Follow the Yellow Brick Road: A Review of ‘The Wizard of Oz’ Musical


Photo by Maya Sabbaghian

Dorothy, Scarecrow, Tinman and the Lion are about to embark on their journey to the Land of Oz.

Maya Sabbaghian , Co-Editor-in-Chief

Somewhere over the rainbow soared the second annual musical, “The Wizard of Oz.” A stunning display of talented performers, crew members and directors, “The Wizard of Oz” successfully merged visual and performing arts programs to create a memorable show, transporting viewers into the 1939 classic.

The casting of many of the actors were a perfect fit. Dorothy Gale (Rachel Abalos) instantly reminded me of the original Dorothy played by Judy Garland. With a strong singing voice and innocent demeanor, Abalos fit the role perfectly, smoothly drawing the audience into the show. Her polite attitude served as a stark contrast to the Wicked Witch of the West (Mahum Khan), who mastered the high-pitched, evil cackle.

One of my favorite scenes was when a trio of trees (Tabitha Bradley, Aliyah Davis and Kylie Palacio) threw apples at Dorothy and the Scarecrow (Eric Hao). The harmony of their singing paired with the humor of the scene was enticing.

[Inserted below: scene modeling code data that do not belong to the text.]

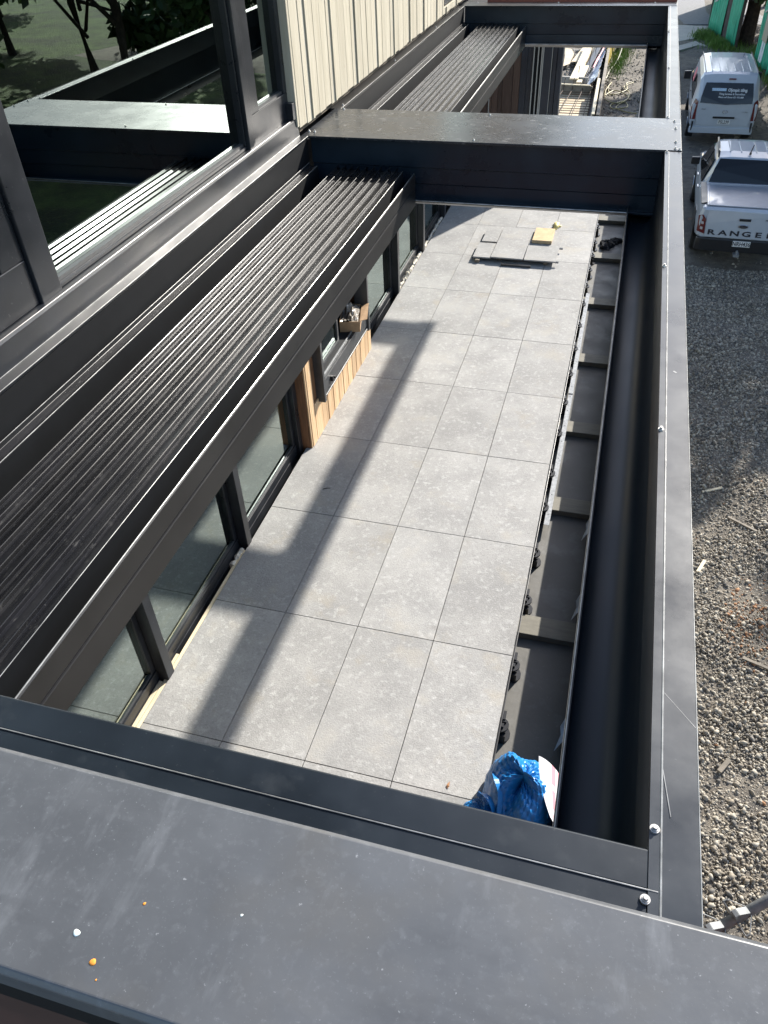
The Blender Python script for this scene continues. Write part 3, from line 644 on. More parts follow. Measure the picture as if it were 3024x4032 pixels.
# ------------------------------------------------------------------ near parapet with grey capping
par = empty('parapet', (0, -2.15, 0), 'wide blotchy grey metal capped parapet ledge across the bottom of the view', 'parapet')
obj('capping', MB().prism([(-2.008, 3.38), (-2.006, 3.444), (-2.014, 3.452), (-2.298, 3.452), (-2.306, 3.444), (-2.306, 3.395)], 'x', -4, 2.6), M_CAP, par, bevel=0.002, seg=2)
obj('capping_lip', MB().box(-4, 2.6, -2.300, -2.285, 3.30, 3.395), M_SHADEDK, par)
obj('wall_core', MB().box(-4, 2.6, -2.284, -2.255, -2.45, 3.39), M_MAROON, par)
cap_top = 3.452
def blob(name, x, y, rad, h, m, label, cat, group=None, el=1.0, rot=0.0):
    mb = MB(); n = 14; rings = []
    for k, (rr, zz) in enumerate(((1.0, 0.0), (0.85, 0.5), (0.5, 0.85), (0.15, 1.0))):
        ring = []
        for i in range(n):
            t = 2*math.pi*i/n; q = rr*rad*(1+0.12*math.sin(2*t+x*50)+0.08*math.sin(3*t+y*70)+0.06*math.sin(7*t))
            a, b = q*math.cos(t)*el, q*math.sin(t)
            ring.append((x+a*math.cos(rot)-b*math.sin(rot), y+a*math.sin(rot)+b*math.cos(rot), cap_top+0.0002+zz*h))
        rings.append(ring)
    mb.loft(rings)
    return tag(obj(name, mb, m, origin=(x, y, cap_top), smooth=True), label, cat, group)

# ------------------------------------------------------------------ loose things on the terrace
def loose(name, x0, x1, y0, y1, z0, z1, m, label, cat, group=None, rot=0.0, bev=0.0015):
    cx, cy = (x0+x1)/2, (y0+y1)/2
    o = obj(name, MB().box(x0, x1, y0, y1, z0, z1), m, bevel=bev, seg=1, origin=(cx, cy, z0)); o.rotation_euler = (0, 0, rot)
    return tag(o, label, cat, group)
G1 = 'spare paving tiles stacked on battens'
loose('paving_tile', -1.36, -0.905, 8.20, 9.38, 0.062, 0.082, M_PAVER, 'long loose grey paving tile in the middle of the stack on the terrace', 'tile', G1, R(-0.8))
loose('paving_tile', -0.90, -0.455, 8.20, 9.36, 0.058, 0.078, M_PAVER, 'long loose grey paving tile under the yellow foam block', 'tile', G1, R(0.5))
loose('paving_tile', -1.625, -1.37, 8.21, 8.74, 0.045, 0.065, M_PAVER, 'small cut grey tile on the near left corner of the stack', 'tile', G1)
loose('paving_tile', -1.60, -1.37, 8.80, 9.32, 0.045, 0.065, M_PAVER, 'small cut grey tile behind the other small one, farther along the stack', 'tile', G1)
loose('paving_tile', -1.20, -0.50, 8.30, 9.30, 0.0365, 0.0565, M_PAVER, 'half hidden grey tile lying lowest in the stack', 'tile', G1)
G2 = 'battens under the tile stack'
loose('batten', -1.58, -1.52, 8.15, 9.3, 0.001, 0.044, M_WETPINE, 'short dark batten under the small cut tiles', 'batten', G2)
loose('batten', -1.28, -1.22, 8.28, 9.3, 0.001, 0.036, M_WETPINE, 'dark batten under the middle of the tile stack', 'batten', G2)
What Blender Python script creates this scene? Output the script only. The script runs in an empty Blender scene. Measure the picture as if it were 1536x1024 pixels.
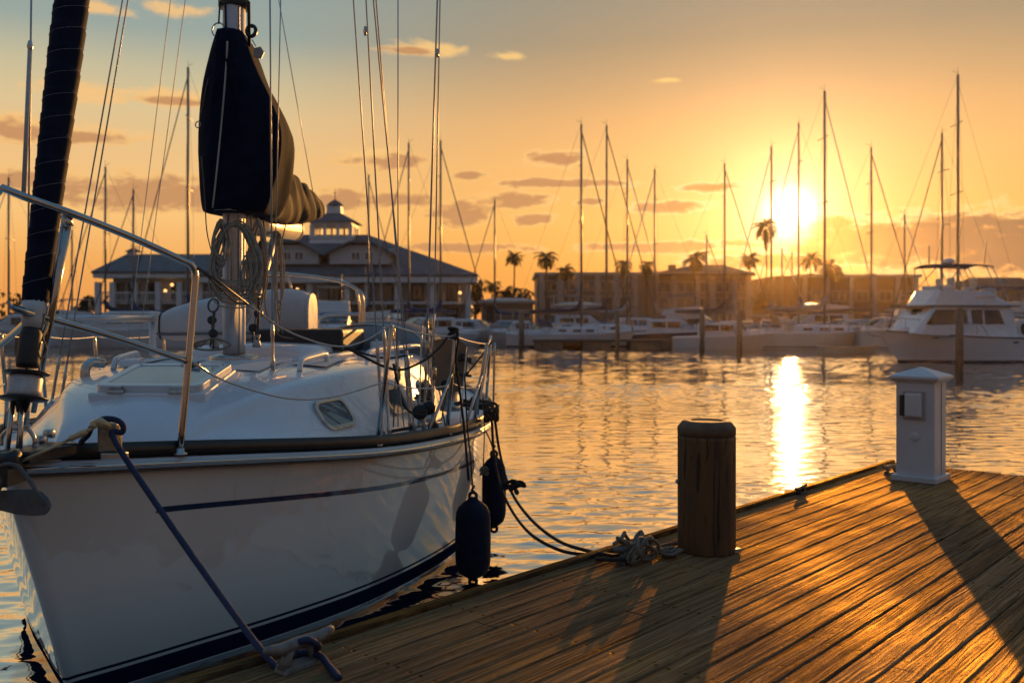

Another highlight of the show was the scene in which Portola Springs elementary school students playing the Munchkins along with other Portola High actors welcomed Dorothy to the Land of Oz. The cute, yet slightly off-beat dancing of the young children put a smile on the faces in the audience.

A large improvement from last year’s musical was the incorporation of a live orchestra instead of pre-recorded tracks. The difference is astounding, with the rich, intertwining sounds of strings, winds and percussion. The two-hours of rehearsed music accompanied the singers’ voices in a melodic manner.

The choreography for much of the musical was upbeat and simple, making it fun to watch and easy to follow. Paired with the music, it made me want to dance and sing along with the actors on stage.

Another critical aspect to the success of the show was the stage design and props. Although there were a few small malfunctions, such as the curtain that Oz (Nicholas Sanchez) hides behind falling as Toto (stuffed animal) “pulls” it open, the overall design paired effectively with lighting to set each scene.

One of the best scenes in terms of combining stage design, costumes and lighting was where Dorothy, the Scarecrow, the Tinman (Youssef Yassin) and the Lion (Ian Aros) marched through a field of poppies, falling under a sleeping spell from the Wicked Witch. The actors on stage held vibrant paper poppies while dressed as the flower itself. During the scene, snowflakes were strung down from above the actors while a deep red light flooded the stage, creating a beautiful and mysterious image.

“The Wizard of Oz” is ultimately another musical in the books. A step up from last year’s, it sets a strong precedent for the classes to come. Each scene flowed seamlessly throughout the performance, and in the end, I was reluctant to click my ruby heels and return home, back to my seat in a dark theater.